Dios se deja acunar por el hombre, y así el hombre
aprende a amar a Dios. Y es que, ¿acaso un bebé no evoca ternura, compasión,
dulzura? Dios ha querido hacerse pequeño, humilde, para tocar nuestras entrañas
y para que así, con diligencia solícita, respondamos al llanto de un recién
nacido.
Dios nacerá en un bebé indefenso y morirá en un adulto
indefenso porque tiene una escandalosa obstinación: salvarnos. Nuestra existencia
no tendría sentido sin su proyecto salvífico. Naciendo y muriendo, Jesús
renuncia al poder para vivir plenamente la vida de Dios en él, y resucita
porque Dios tampoco quiso que la vida del hombre terminara en una tragedia, en
un futuro lleno de sufrimiento, condenado a la mortalidad. Jesús, con su
resurrección, nos libera del yugo de la muerte, dándonos una vida nueva. Nuestra
vida, como la de Jesús, ya lleva dentro una semilla de inmortalidad, porque
desde siempre nos ha querido en sus brazos, hasta más allá de la muerte.

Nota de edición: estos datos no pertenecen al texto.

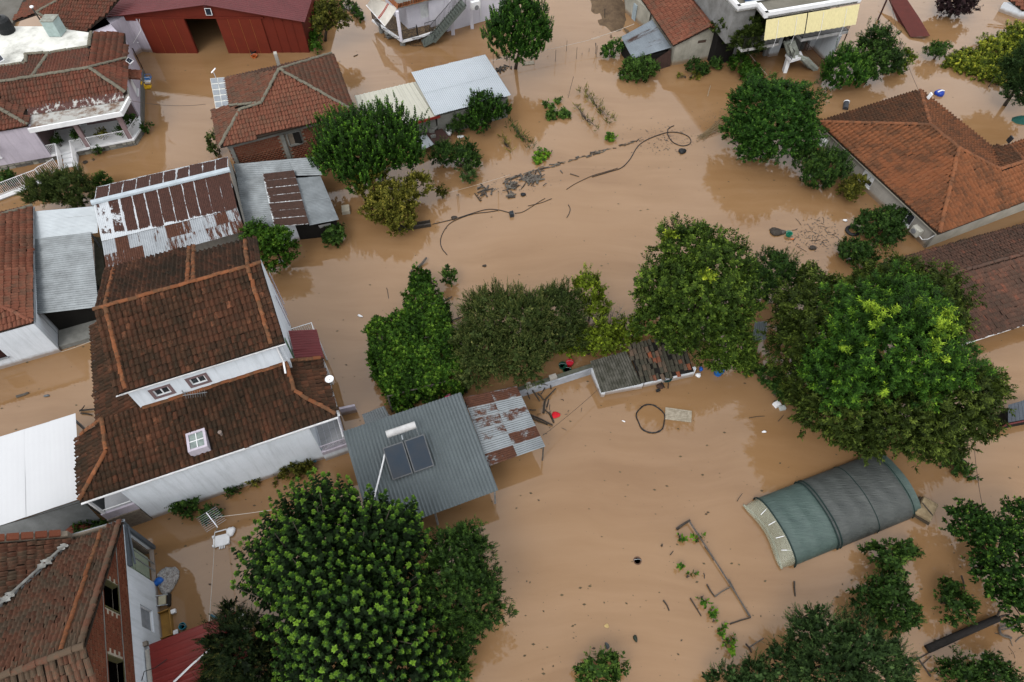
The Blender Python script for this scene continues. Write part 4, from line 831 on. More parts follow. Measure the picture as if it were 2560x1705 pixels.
# ---------------------------------------------------------------- lilac house with porch
fp = Frame(at('W', 0, 665, 0), 16)
h = thing('house', 'lilac house with red tile roof, white porch railing and flat painted terrace roof', 'house', fp(5, 5))
a, b = fp(-4, 0), fp(4.0, 0)
wn = (3.25, 4.75, 1.15, 2.2)
wall('front_wall', h, a, b, .45, 3.35, LILAC, [wn]); window(h, a, b, wn, WHITE2, WHITE2, 'shutter', sill_m=WHITE2, mull=0)
STONE = mat('plinth_mortar', (.2, .19, .17), .95); ST = [mat('stone_grey', (.28, .27, .24), .9, (.18, .17, .15), 3), mat('stone_pale', (.36, .34, .29), .9, (.25, .24, .2), 3), mat('stone_dark', (.19, .18, .17), .9, (.13, .12, .11), 3)]
pl = add('plinth', MB().prism([fp(-4, -.03), fp(10.1, .28), fp(10.65, 1.6), fp(10.6, 10), fp(-4, 10)], -.6, .45), STONE, h)
rn = random.Random(5)
def stones(A, B, z1):
    A, B = Vector((A[0], A[1], 0)), Vector((B[0], B[1], 0)); L_ = (B - A).length; d = (B - A).normalized(); n = Vector((d.y, -d.x, 0)); s0 = 0
    while s0 < L_ - .1:
        w_ = min(rn.uniform(.3, .6), L_ - s0); zc = rn.uniform(.15, .25)
        for z0, zt in ((-.12, zc), (zc + .02, z1)):
            c = [(s0 + .015 + rn.uniform(0, .05), z0), (s0 + w_ - .015 - rn.uniform(0, .05), z0 + rn.uniform(0, .03)), (s0 + w_ - .015, zt - rn.uniform(0, .05)), (s0 + .02, zt - rn.uniform(0, .03))]
            add('stone', MB().hexa([A + d * x + n * .0 + Vector((0, 0, z)) for x, z in c], [A + d * x + n * rn.uniform(.025, .05) + Vector((0, 0, z)) for x, z in c]), rn.choice(ST), pl)
        s0 += w_
stones(fp(-3, -.03), fp(4.0, .12), .43); stones(fp(5.7, .18), fp(10.1, .28), .43); stones(fp(10.1, .28), fp(10.65, 1.6), .43)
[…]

La Navidad no es otra cosa que la clara certeza de un
Dios apasionado por su criatura; lo único que le queda es hacerse hombre para
que, como hombres, nosotros podamos mirarle con sus ojos y descubrir en su
mirada el destello de una luz capaz de traspasar nuestra retina para iluminar
el interior de nuestro corazón. Así descubriremos, en su humildad, que en ese
rostro está Dios, y que quiere ser un amigo en el viaje de nuestras vidas hacia
nuestra meta: las manos acogedoras y cálidas y el corazón palpitante que
desea fundirse con nosotros en un abrazo, para siempre, en la eternidad. Solo desde
la lógica de la donación y el sacrificio puede entenderse tanto amor.